-- start --

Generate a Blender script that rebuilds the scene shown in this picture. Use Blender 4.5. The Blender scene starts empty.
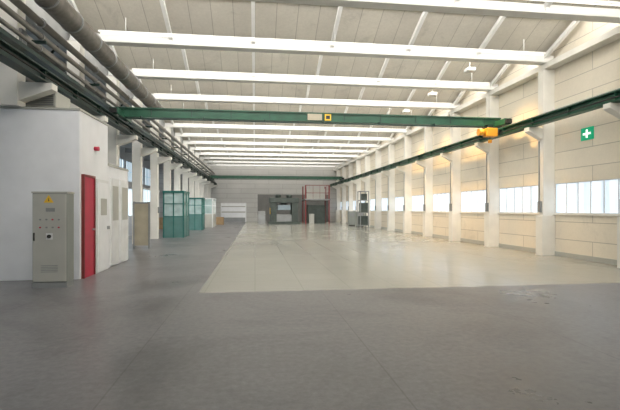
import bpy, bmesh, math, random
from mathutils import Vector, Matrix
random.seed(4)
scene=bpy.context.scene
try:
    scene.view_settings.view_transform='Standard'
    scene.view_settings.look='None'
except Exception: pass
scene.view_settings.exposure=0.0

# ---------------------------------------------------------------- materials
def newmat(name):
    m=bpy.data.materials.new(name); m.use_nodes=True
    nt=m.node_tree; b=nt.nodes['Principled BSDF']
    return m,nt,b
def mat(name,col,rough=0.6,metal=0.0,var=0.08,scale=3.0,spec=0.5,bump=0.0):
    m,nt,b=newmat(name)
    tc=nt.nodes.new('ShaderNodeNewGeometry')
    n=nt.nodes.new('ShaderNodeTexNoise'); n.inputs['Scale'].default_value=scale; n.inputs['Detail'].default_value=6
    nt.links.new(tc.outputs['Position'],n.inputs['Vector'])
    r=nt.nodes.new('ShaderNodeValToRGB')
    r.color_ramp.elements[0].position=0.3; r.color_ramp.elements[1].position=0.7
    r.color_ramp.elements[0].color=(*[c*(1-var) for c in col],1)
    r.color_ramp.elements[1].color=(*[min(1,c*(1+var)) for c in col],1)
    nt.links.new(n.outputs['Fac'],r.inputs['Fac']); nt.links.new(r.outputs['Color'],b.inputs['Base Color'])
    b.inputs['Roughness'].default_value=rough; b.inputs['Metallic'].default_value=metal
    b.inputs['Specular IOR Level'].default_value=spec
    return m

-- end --

Each line of the material must be retyped exactly, except that images are omitted.

Generate a Blender script that rebuilds the scene shown in this picture. Use Blender 4.5. The Blender scene starts empty.
import bpy, bmesh, math, random
from mathutils import Vector, Matrix
random.seed(4)
scene=bpy.context.scene
try:
    scene.view_settings.view_transform='Standard'
    scene.view_settings.look='None'
except Exception: pass
scene.view_settings.exposure=0.0

# ---------------------------------------------------------------- materials
def newmat(name):
    m=bpy.data.materials.new(name); m.use_nodes=True
    nt=m.node_tree; b=nt.nodes['Principled BSDF']
    return m,nt,b
def mat(name,col,rough=0.6,metal=0.0,var=0.08,scale=3.0,spec=0.5,bump=0.0):
    m,nt,b=newmat(name)
    tc=nt.nodes.new('ShaderNodeNewGeometry')
    n=nt.nodes.new('ShaderNodeTexNoise'); n.inputs['Scale'].default_value=scale; n.inputs['Detail'].default_value=6
    nt.links.new(tc.outputs['Position'],n.inputs['Vector'])
    r=nt.nodes.new('ShaderNodeValToRGB')
    r.color_ramp.elements[0].position=0.3; r.color_ramp.elements[1].position=0.7
    r.color_ramp.elements[0].color=(*[c*(1-var) for c in col],1)
    r.color_ramp.elements[1].color=(*[min(1,c*(1+var)) for c in col],1)
    nt.links.new(n.outputs['Fac'],r.inputs['Fac']); nt.links.new(r.outputs['Color'],b.inputs['Base Color'])
    b.inputs['Roughness'].default_value=rough; b.inputs['Metallic'].default_value=metal
    b.inputs['Specular IOR Level'].default_value=spec
    return m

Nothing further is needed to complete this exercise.